Construction on a $2.6-billion battery manufacturing plant near Atlanta can continue under an agreement reached April 11 between two rival South Korean auto battery makers—including SK Innovation, which is owner of the half-completed project.

SK Innovation will pay LG Energy Solution $1.8 billion, part in cash and part in future royalties to settle a dispute over trade secrets and intellectual property. LG Energy will drop litigation before the U.S. International Trade Commission, a U.S. federal court and South Korean courts under the agreement.  The agency ruled in February that SK Innovation misappropriated trade secrets from its rival.

The agreement came at a deadline for U.S. Trade Representative Katherine Tai to rule on the company's request for a presidential veto of the agency's decision to levy a 10-year ban on importing  battery-making components. With the agreement, the U.S. is “in a stronger position to drive innovation and ... clean energy technology," she said.

The two companies instead will compete in an “amicable way” for the future of the U.S. electric vehicle market, LG Energy Solutions CEO Jong Hyun Kim and SK Innovation CEO and President Jun Kim said in a joint statement.

“This settlement demonstrates LG Energy Solution’s willingness to protect and maintain a fair and competitive climate within the EV industry,” said the firm's CEO.  The two companies agreed not to sue each other for 10 years.
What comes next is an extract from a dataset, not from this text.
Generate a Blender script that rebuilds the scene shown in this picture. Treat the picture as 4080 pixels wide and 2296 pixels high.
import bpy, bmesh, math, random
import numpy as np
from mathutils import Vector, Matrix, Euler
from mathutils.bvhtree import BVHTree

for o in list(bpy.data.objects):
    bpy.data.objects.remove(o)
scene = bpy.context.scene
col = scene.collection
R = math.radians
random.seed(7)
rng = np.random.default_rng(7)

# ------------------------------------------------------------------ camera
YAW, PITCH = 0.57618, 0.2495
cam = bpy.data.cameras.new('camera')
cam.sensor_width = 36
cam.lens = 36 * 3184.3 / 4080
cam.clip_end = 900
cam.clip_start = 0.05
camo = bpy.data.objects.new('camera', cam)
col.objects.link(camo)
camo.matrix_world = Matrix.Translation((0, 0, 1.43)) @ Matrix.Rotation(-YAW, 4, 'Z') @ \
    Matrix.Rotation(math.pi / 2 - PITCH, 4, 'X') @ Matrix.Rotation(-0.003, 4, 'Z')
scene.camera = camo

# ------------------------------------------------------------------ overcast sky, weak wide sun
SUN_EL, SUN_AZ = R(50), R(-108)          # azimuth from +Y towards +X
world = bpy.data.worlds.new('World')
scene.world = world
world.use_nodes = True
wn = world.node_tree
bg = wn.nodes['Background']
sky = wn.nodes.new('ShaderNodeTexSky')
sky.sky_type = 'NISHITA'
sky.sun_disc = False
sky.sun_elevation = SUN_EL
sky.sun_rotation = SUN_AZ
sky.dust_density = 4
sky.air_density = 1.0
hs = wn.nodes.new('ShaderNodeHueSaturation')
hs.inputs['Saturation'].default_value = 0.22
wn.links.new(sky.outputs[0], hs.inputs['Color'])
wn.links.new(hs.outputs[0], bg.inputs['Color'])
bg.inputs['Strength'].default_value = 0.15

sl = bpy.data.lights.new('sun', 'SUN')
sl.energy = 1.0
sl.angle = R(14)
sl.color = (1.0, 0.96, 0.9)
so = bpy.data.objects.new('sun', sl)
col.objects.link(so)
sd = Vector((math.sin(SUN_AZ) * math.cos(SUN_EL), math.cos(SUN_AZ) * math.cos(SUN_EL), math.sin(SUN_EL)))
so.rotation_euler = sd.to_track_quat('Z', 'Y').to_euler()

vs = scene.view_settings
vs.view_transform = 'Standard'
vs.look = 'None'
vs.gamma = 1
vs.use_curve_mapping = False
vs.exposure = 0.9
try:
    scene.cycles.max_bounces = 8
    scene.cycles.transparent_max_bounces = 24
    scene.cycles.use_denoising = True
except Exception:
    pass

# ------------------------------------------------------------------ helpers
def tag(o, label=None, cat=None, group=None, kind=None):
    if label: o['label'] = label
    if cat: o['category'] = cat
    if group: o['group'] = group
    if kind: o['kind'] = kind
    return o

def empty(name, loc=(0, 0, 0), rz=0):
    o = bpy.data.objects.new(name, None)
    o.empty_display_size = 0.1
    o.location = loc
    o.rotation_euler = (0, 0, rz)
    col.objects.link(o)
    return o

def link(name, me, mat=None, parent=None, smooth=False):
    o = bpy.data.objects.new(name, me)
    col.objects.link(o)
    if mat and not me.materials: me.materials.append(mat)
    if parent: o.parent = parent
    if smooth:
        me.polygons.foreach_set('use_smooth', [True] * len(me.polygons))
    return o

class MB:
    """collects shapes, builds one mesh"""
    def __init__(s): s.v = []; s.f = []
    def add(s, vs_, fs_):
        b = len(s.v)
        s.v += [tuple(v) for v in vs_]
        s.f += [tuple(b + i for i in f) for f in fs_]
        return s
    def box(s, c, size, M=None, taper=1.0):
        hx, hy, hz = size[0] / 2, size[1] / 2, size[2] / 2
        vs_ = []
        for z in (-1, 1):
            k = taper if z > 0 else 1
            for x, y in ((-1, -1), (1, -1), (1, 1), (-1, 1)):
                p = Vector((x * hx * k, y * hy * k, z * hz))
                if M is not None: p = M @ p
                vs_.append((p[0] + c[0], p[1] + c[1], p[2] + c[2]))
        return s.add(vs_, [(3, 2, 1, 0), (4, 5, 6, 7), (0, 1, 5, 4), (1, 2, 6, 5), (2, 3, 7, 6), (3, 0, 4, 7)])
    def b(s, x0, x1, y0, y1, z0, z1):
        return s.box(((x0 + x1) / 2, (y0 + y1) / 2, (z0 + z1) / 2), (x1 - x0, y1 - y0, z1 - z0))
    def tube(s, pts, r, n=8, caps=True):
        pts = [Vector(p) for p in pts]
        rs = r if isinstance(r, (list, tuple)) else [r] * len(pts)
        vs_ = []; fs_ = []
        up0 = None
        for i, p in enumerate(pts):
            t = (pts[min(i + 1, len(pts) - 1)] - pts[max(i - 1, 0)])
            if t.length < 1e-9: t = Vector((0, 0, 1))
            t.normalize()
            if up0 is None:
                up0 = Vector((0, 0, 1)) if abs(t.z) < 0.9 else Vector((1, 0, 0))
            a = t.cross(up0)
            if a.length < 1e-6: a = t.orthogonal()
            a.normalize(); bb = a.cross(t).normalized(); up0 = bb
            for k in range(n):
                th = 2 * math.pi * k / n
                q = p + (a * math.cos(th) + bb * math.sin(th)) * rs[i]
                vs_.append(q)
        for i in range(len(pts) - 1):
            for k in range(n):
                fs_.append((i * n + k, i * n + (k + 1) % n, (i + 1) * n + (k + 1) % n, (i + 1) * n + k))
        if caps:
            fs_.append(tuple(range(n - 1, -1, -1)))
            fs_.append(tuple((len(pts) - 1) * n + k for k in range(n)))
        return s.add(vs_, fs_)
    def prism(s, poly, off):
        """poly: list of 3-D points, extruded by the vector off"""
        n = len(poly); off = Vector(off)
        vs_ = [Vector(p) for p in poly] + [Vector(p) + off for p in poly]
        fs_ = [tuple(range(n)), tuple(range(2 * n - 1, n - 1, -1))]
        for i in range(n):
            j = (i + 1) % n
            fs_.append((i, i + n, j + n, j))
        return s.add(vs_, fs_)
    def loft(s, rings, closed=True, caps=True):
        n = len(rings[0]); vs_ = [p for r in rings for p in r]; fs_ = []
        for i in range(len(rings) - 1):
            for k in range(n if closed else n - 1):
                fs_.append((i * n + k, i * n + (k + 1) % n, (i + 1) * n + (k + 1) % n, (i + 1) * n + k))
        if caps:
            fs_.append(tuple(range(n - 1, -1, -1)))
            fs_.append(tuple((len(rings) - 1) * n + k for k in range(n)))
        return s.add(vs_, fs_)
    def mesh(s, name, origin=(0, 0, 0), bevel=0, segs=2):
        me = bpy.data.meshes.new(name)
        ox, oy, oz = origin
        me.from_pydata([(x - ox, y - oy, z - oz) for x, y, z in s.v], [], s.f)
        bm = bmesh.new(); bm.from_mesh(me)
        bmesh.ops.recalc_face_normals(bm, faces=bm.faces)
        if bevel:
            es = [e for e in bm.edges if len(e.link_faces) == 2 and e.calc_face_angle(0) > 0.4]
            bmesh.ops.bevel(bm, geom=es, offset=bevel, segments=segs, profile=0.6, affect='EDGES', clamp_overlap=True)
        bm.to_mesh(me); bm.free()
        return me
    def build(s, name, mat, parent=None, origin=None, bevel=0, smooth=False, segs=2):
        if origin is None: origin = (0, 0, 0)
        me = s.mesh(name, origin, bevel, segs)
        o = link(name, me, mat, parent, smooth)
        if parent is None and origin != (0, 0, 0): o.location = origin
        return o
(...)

"We need a strong, diversified and resilient U.S.-based electric vehicle battery supply chain, so we can supply the growing global demand for these vehicles and components—creating good-paying jobs here at home," Biden said. "Today’s settlement is a positive step in that direction."

Battery Goal Impact

SK Innovation had argued that the ban would have seriously affected the administration’s transition to electric vehicles, claiming the commission ruling would "destroy the economic viability of SK’s investment in battery production in Georgia and [would]l rationally and inevitably lead to its abandonment."

The 2.4 million-sq-ft plant on 283 acres in Commerce, Ga., about 65 miles northeast of downtown Atlanta, is SK Innovation’s first EV battery factory in the U.S. and represents one of the largest single investments in a job-creating initiative in Georgia’s history and the largest in more than a decade, says facility contractor Clayco, on its website.

The project is being built in two phases. The first 1.2 million-sq-ft phase was finished late last year, with the second phase set for completion and production in 2023.

By 2025, the site will employ nearly 2,000 with a production capacity reaching 9.8GWh by 2022, according to the contractor.

SK, which makes lithium-ion batteries for hybrid and fully-electric automobiles, builds batteries for multiple vehicle manufacturers, including Volkswagen and Ford Motor Co.

ITC gave the company a four-year carveout of the 10-year ban to import components for production of lithium-ion batters for Ford and a two-year carveout for components to build batteries for Volkswagen while the auto companies transition to new domestic suppliers.

But SK Innovation said the carveouts did not allow it to recover any significant fraction of its capital investment and doesn’t change the need to stop construction of the Georgia plant.

Ford CEO Jim Farley said in a tweet that “a voluntary settlement between these two suppliers is ultimately in the best interest of U.S. manufacturers and workers.”

The agreement will help provide a stable battery supply chain for Ford and Volkswagen, which use SK Innovation EV batteries.

LG Energy Solutions said it is close to finalizing its second joint venture manufacturing plant with General Motors Corp., possibly in Tennessee, sources told Reuters and the Wall Street Journal.

The firm plans to invest $4.5 billion in its U.S. business by 2025.